When I was in high school, Stern came to Boston on 104.1, WBCN, a legendary rock station. They aired his show at night for some reason, and I’d listen to pieces, though not often, because of where I lived on the Southcoast of Massachusetts, I couldn’t always pick up the signal on my Walkman. This was circa 1994, around the time Sternmania began. He had published Private Parts and I worked at a bookstore. Stern was all over the news and I was somewhat interested. E! also began airing a half hour show that took from the radio show and I would watch that sometimes.

It wasn’t really until after I graduated high school in 1995 that I began to listen to Stern. I was driving a half hour/forty minutes to school and I found him on live (WBCN had begun to air the live feed). As I’m sure many people were, I was first attracted by the crazy antics: interviews with pornstars, silly sexual games, farting games–things like that. The lowest common denominator stuff. But I soon found myself listening to those things only to get to the frank discussions Stern had with his crew–Robin Quivers, Frank Norris, Jackie “The Jokeman” Martling, Gary Del’Abate (aka Baba Booey), Stuttering John, and whoever else wandered into the studio or called in. It may have been about sex, or love, or happiness, or politics–anydamnthing that you and your friends talk about. I loved when Stern’s wife, Alison, would call in to answer a question or chastise him. I loved when Stern’s mother, Ray, or father, Ben, would call in. He had some good stars in for interviews, too, and many of those interviews felt like eavesdropping on conversations.

I was a listener during the buzz leading up to the movie Private Parts; Stern talking about filming it at night and on weekends and then coming into the studio to do the radio show in the morning. There was the release of Stern’s second book, Miss America. Stern was appearing everywhere. I read both books and was amazed at how this guy, who comes off as someone so crass, so much a party animal, was actually a sincere, intelligent, funny, and loving person.

The thing that stuck with me, though, was his honesty about his marriage to Alison. He loved her and their three daughters, but he also felt trapped. And in the summer of 1997, when I wasn’t even 20 yet, when I found out I was going to be a father the following year, the show became even more relevant. It’s not that I didn’t love my girlfriend, I did, but I also knew we were not well-suited for each other and the arrival of a baby would only complicate things.

I left college in December 1997. That was effectively when I stopped listening to Stern at that time. But I thought about him and the show often afterward. I knew he was doing right by his wife and daughters and, goddamnit, I wanted to do the same. Not because I was a Stern fan, because I wasn’t that big a fan, but because it was the right thing to do. My daughter is one of the best things that has happened to me, but the resulting marriage was not, nor could it have been easy on my ex-wife, either. I was intent on staying there, being the best father I could, and I’d often think about Stern.
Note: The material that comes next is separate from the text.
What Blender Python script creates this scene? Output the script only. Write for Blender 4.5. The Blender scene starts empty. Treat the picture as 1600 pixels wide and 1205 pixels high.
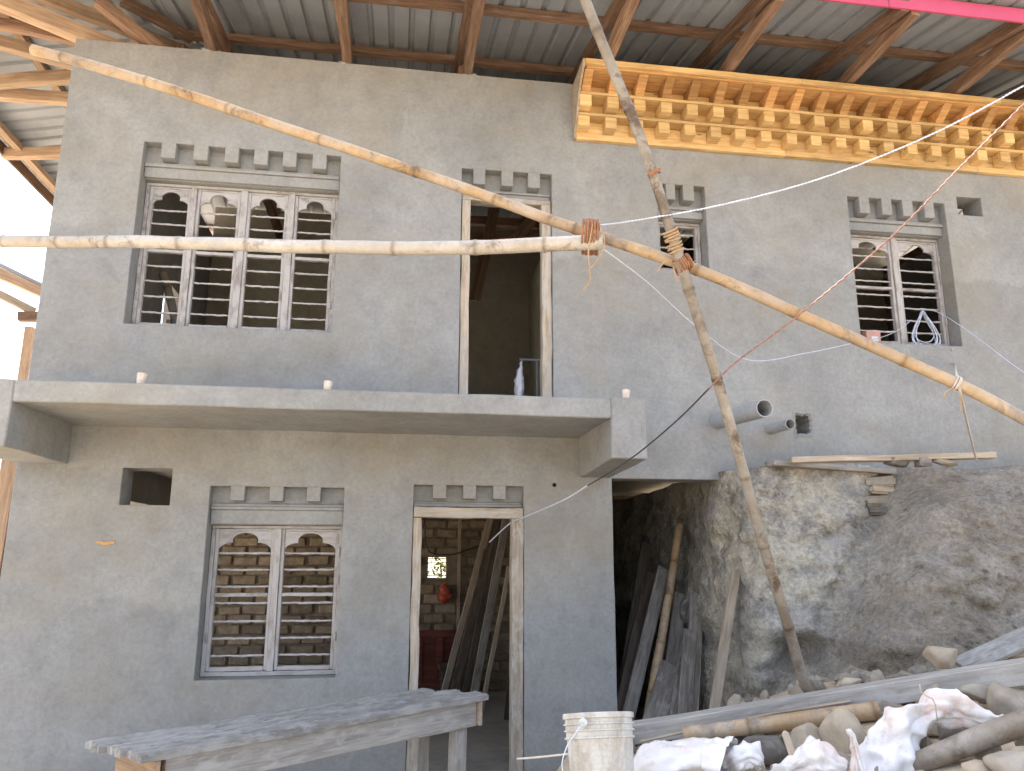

And then came the news that he and Alison were separating. I learned it through the news, I feel like Yahoo! News but I may be wrong. I was saddened by this, but understood. Things don’t always work out, that’s just what happens in life.

The Howard Stern of the era I listened to him was prone to fits of rage. I remember him yelling at a woman who’d called in to chastise him about something. I laughed as I drove, nearly in tears, because not only did the woman deserve being yelled at, but Stern was right in his anger. It goes down to the key to why things should never be censored: If you don’t like it, don’t listen/watch/buy/go. I realized then that the Stern detractors all had one fundamental thing in common: They didn’t get him. They didn’t realize that he was honest, that he was funny, that he satirized things, that he spoke frankly about sex and race and alternative sexual lifestyles not only to shock people, not only to entertain people, but also to open a dialogue.

I understood that between the ages of 18 and 20, and I didn’t understand how others could not.